▶ [Problem requirements] The listing beneath should be written out in full, exactly as shown.

▶ [Supplied information]
· · · · ·

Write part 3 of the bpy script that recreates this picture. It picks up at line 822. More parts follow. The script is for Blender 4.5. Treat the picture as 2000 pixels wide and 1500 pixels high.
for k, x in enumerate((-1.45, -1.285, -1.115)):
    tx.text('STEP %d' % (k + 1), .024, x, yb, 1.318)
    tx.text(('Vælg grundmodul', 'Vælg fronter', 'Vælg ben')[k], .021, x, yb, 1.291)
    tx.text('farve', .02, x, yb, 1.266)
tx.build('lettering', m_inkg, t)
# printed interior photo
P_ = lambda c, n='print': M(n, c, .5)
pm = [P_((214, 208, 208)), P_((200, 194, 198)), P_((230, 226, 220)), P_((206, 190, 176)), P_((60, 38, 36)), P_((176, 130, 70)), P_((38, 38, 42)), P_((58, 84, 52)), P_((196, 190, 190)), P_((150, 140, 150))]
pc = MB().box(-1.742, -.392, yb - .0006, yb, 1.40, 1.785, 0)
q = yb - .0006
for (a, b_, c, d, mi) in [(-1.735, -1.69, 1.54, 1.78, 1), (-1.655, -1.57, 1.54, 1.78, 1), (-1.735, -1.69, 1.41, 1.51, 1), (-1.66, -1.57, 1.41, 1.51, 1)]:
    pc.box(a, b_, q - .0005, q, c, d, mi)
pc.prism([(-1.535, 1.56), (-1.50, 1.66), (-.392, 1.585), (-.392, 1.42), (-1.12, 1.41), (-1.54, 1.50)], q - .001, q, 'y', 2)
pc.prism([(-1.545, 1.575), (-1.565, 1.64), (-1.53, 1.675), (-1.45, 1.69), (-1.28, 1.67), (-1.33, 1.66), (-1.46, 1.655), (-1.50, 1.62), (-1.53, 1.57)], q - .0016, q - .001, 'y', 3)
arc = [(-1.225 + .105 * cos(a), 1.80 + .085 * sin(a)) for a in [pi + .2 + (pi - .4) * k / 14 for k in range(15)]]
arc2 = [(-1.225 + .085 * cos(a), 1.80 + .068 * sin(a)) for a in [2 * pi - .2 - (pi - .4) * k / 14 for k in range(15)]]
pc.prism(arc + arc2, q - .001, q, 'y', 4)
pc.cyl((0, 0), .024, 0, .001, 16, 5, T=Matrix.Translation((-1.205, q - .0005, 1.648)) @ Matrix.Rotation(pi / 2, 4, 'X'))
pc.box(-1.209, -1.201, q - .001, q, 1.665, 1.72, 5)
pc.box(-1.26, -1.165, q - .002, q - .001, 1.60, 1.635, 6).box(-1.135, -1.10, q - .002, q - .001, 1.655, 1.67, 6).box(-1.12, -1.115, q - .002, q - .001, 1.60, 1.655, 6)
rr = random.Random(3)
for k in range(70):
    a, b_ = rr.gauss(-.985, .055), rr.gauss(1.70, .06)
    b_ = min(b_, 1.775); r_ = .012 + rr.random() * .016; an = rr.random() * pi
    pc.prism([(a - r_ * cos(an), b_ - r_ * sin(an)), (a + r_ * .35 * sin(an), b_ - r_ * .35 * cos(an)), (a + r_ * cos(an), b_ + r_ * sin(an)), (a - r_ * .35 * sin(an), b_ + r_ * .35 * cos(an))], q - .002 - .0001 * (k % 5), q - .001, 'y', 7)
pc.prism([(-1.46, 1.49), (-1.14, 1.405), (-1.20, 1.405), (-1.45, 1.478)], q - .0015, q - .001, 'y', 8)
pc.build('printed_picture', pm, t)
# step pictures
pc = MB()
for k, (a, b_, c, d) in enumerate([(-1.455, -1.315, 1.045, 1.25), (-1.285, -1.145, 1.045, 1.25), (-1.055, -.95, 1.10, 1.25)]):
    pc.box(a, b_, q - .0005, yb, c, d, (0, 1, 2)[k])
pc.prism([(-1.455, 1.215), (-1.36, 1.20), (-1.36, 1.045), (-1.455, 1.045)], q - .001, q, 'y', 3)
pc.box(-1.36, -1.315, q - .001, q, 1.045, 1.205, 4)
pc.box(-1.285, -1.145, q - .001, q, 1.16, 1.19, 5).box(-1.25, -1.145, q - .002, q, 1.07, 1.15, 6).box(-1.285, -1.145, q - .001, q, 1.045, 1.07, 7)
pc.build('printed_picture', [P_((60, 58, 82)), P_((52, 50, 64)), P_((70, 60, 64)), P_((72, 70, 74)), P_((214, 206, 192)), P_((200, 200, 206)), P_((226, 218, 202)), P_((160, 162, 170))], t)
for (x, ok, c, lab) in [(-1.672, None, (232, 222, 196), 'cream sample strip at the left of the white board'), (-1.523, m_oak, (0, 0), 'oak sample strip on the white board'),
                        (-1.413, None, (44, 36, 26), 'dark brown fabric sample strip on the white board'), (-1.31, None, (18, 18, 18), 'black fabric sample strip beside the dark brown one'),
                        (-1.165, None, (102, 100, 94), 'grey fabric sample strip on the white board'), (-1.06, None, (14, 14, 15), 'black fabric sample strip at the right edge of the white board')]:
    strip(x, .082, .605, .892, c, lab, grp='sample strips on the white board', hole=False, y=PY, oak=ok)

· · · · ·

▶ [Task solution]
Write part 3 of the bpy script that recreates this picture. It picks up at line 822. More parts follow. The script is for Blender 4.5. Treat the picture as 2000 pixels wide and 1500 pixels high.
for k, x in enumerate((-1.45, -1.285, -1.115)):
    tx.text('STEP %d' % (k + 1), .024, x, yb, 1.318)
    tx.text(('Vælg grundmodul', 'Vælg fronter', 'Vælg ben')[k], .021, x, yb, 1.291)
    tx.text('farve', .02, x, yb, 1.266)
tx.build('lettering', m_inkg, t)
# printed interior photo
P_ = lambda c, n='print': M(n, c, .5)
pm = [P_((214, 208, 208)), P_((200, 194, 198)), P_((230, 226, 220)), P_((206, 190, 176)), P_((60, 38, 36)), P_((176, 130, 70)), P_((38, 38, 42)), P_((58, 84, 52)), P_((196, 190, 190)), P_((150, 140, 150))]
pc = MB().box(-1.742, -.392, yb - .0006, yb, 1.40, 1.785, 0)
q = yb - .0006
for (a, b_, c, d, mi) in [(-1.735, -1.69, 1.54, 1.78, 1), (-1.655, -1.57, 1.54, 1.78, 1), (-1.735, -1.69, 1.41, 1.51, 1), (-1.66, -1.57, 1.41, 1.51, 1)]:
    pc.box(a, b_, q - .0005, q, c, d, mi)
pc.prism([(-1.535, 1.56), (-1.50, 1.66), (-.392, 1.585), (-.392, 1.42), (-1.12, 1.41), (-1.54, 1.50)], q - .001, q, 'y', 2)
pc.prism([(-1.545, 1.575), (-1.565, 1.64), (-1.53, 1.675), (-1.45, 1.69), (-1.28, 1.67), (-1.33, 1.66), (-1.46, 1.655), (-1.50, 1.62), (-1.53, 1.57)], q - .0016, q - .001, 'y', 3)
arc = [(-1.225 + .105 * cos(a), 1.80 + .085 * sin(a)) for a in [pi + .2 + (pi - .4) * k / 14 for k in range(15)]]
arc2 = [(-1.225 + .085 * cos(a), 1.80 + .068 * sin(a)) for a in [2 * pi - .2 - (pi - .4) * k / 14 for k in range(15)]]
pc.prism(arc + arc2, q - .001, q, 'y', 4)
pc.cyl((0, 0), .024, 0, .001, 16, 5, T=Matrix.Translation((-1.205, q - .0005, 1.648)) @ Matrix.Rotation(pi / 2, 4, 'X'))
pc.box(-1.209, -1.201, q - .001, q, 1.665, 1.72, 5)
pc.box(-1.26, -1.165, q - .002, q - .001, 1.60, 1.635, 6).box(-1.135, -1.10, q - .002, q - .001, 1.655, 1.67, 6).box(-1.12, -1.115, q - .002, q - .001, 1.60, 1.655, 6)
rr = random.Random(3)
for k in range(70):
    a, b_ = rr.gauss(-.985, .055), rr.gauss(1.70, .06)
    b_ = min(b_, 1.775); r_ = .012 + rr.random() * .016; an = rr.random() * pi
    pc.prism([(a - r_ * cos(an), b_ - r_ * sin(an)), (a + r_ * .35 * sin(an), b_ - r_ * .35 * cos(an)), (a + r_ * cos(an), b_ + r_ * sin(an)), (a - r_ * .35 * sin(an), b_ + r_ * .35 * cos(an))], q - .002 - .0001 * (k % 5), q - .001, 'y', 7)
pc.prism([(-1.46, 1.49), (-1.14, 1.405), (-1.20, 1.405), (-1.45, 1.478)], q - .0015, q - .001, 'y', 8)
pc.build('printed_picture', pm, t)
# step pictures
pc = MB()
for k, (a, b_, c, d) in enumerate([(-1.455, -1.315, 1.045, 1.25), (-1.285, -1.145, 1.045, 1.25), (-1.055, -.95, 1.10, 1.25)]):
    pc.box(a, b_, q - .0005, yb, c, d, (0, 1, 2)[k])
pc.prism([(-1.455, 1.215), (-1.36, 1.20), (-1.36, 1.045), (-1.455, 1.045)], q - .001, q, 'y', 3)
pc.box(-1.36, -1.315, q - .001, q, 1.045, 1.205, 4)
pc.box(-1.285, -1.145, q - .001, q, 1.16, 1.19, 5).box(-1.25, -1.145, q - .002, q, 1.07, 1.15, 6).box(-1.285, -1.145, q - .001, q, 1.045, 1.07, 7)
pc.build('printed_picture', [P_((60, 58, 82)), P_((52, 50, 64)), P_((70, 60, 64)), P_((72, 70, 74)), P_((214, 206, 192)), P_((200, 200, 206)), P_((226, 218, 202)), P_((160, 162, 170))], t)
for (x, ok, c, lab) in [(-1.672, None, (232, 222, 196), 'cream sample strip at the left of the white board'), (-1.523, m_oak, (0, 0), 'oak sample strip on the white board'),
                        (-1.413, None, (44, 36, 26), 'dark brown fabric sample strip on the white board'), (-1.31, None, (18, 18, 18), 'black fabric sample strip beside the dark brown one'),
                        (-1.165, None, (102, 100, 94), 'grey fabric sample strip on the white board'), (-1.06, None, (14, 14, 15), 'black fabric sample strip at the right edge of the white board')]:
    strip(x, .082, .605, .892, c, lab, grp='sample strips on the white board', hole=False, y=PY, oak=ok)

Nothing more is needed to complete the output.